Dozens of blank ballots were discovered in the trash in New Jersey’s Bergen County, prompting an investigation from the U.S. Postal Service (USPS) inspector general and leading to the arrest of a USPS mail carrier.

Howard Dinger told CBS2 that he discovered the blank ballots, among other pieces of mail, while throwing trash in a North Arlington-area dumpster.

“The ballots are the ballots. The election is the election. It is what it is. But these people have legal notices and checks and God knows what they’re expecting,” Dinger told the outlet.

Authorities contacted USPS police, which assured that the discarded mail ultimately reached its final destination.

“I said, man, this thing is soaking wet. It must’ve been out in water, in pond [sic] or something,” Julian Williams, whose ballot was included in the tossed mail, said.

“I couldn’t believe it,” Williams continued.  “I thought that the security as far as the mail system and stuff like that was better than that. I didn’t think anybody would take something and throw it by a dumpster or anything like that, especially since it’s from the government.”

A postal employee has since been arrested in connection to the tossed mail, per WNBC-TV’s Myles Miller:

This is far from Bergen County’s only mishap related to election mail, as nearly 7,000 voters recently received ballots with the wrong congressional information. County Clerk John Hogan said that the office is aware of who received incorrect ballots and that they will receive the correct ballots shortly.

The confusion follows Gov.
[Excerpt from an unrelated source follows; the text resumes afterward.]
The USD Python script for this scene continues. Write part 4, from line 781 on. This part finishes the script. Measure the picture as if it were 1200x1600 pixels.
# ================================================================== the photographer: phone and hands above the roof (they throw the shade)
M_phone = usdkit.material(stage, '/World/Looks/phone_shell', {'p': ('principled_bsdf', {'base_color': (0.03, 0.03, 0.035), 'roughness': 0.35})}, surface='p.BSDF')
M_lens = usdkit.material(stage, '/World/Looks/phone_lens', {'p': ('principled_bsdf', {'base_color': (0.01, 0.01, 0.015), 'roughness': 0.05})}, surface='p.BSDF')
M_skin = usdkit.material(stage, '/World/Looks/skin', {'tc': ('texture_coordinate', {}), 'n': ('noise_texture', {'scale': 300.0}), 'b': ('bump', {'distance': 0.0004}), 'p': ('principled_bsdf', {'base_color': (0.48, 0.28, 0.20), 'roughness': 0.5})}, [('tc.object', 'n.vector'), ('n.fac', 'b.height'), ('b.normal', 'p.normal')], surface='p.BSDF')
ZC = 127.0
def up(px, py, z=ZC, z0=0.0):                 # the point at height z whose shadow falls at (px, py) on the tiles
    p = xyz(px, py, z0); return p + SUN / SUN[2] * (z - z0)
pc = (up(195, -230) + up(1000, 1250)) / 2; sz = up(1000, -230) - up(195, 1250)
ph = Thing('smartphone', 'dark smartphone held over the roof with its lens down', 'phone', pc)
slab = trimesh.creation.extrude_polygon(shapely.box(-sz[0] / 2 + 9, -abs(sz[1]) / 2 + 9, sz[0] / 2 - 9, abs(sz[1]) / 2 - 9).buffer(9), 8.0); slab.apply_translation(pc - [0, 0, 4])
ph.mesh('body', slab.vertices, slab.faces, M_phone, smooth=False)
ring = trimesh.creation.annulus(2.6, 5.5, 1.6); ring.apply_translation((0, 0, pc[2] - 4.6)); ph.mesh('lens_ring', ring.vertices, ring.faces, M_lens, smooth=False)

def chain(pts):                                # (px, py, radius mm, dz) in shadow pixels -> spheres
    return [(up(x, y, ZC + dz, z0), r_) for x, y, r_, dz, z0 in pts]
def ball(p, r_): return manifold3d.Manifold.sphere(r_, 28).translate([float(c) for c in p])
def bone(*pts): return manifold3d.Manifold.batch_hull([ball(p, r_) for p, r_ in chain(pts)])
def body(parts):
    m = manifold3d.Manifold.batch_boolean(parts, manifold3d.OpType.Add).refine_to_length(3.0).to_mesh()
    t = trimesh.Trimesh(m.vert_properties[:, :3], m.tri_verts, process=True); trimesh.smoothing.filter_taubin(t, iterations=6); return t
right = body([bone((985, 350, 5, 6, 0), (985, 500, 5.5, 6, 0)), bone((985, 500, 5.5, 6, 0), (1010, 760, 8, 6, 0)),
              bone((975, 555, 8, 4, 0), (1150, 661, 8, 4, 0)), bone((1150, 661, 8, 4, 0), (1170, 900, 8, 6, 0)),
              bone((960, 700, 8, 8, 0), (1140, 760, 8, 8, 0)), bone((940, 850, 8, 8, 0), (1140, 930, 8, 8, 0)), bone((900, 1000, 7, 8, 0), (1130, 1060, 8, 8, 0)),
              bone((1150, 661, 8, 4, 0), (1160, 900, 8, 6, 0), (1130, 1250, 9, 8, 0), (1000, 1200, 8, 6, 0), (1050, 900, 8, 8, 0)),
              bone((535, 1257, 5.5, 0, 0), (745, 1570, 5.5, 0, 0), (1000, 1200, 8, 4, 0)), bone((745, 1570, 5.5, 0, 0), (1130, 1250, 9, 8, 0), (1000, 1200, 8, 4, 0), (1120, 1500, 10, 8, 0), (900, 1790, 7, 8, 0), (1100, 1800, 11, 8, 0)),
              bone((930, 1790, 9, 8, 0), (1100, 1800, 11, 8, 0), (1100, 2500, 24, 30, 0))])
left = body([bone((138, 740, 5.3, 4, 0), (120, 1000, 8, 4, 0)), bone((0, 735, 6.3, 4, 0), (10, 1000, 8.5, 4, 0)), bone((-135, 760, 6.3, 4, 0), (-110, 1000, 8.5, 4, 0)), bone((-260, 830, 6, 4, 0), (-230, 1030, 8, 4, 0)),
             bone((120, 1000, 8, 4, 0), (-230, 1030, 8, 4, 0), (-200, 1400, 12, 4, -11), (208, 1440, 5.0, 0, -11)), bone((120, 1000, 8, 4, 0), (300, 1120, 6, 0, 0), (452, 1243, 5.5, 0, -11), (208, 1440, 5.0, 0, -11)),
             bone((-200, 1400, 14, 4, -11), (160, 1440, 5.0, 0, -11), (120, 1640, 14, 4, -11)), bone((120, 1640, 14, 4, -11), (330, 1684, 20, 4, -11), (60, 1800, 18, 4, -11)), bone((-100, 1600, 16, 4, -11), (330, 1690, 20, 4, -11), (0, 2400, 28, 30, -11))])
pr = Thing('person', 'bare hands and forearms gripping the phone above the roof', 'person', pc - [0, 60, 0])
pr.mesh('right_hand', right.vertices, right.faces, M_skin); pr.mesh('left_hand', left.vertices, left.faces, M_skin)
Phil Murphy’s (D) decision to institute mass vote-by-mail for the general election following a controversial primary, which saw 40,000 mail-in ballots rejected for various reasons.

As NorthJersey reported:

  • 9,700 ballots were received too late.
  • 6,092 did not have the required voter certificate.
  • 4,685 had signatures on the certificates that did not match the signatures on file.
  • 3,732 had no ballot enclosed.
  • 8,203 were classified as rejected for “other” reasons.

Additionally, roughly 1,600 ballots were discovered in a mislabeled bin months after the primary election. While they were ultimately included in the final number, they did not change the outcome of the election.

However, such discoveries continue to feed the fears over mass mail-in voting. As Breitbart News reported this week, United States Postal Inspection Service (USPIS) is investigating after someone stole mail out of post office mailboxes in Central Virginia.

USPIS Inspector Michael Romano said he did not know whether the boxes contained “any sort of election mail.”

“If we have any indication that it is, sort of, election fraud related, we are going to work closely with our counterparts at the Federal Bureau of Investigation to determine what type of theft we have and aggressively investigate this case,” he added.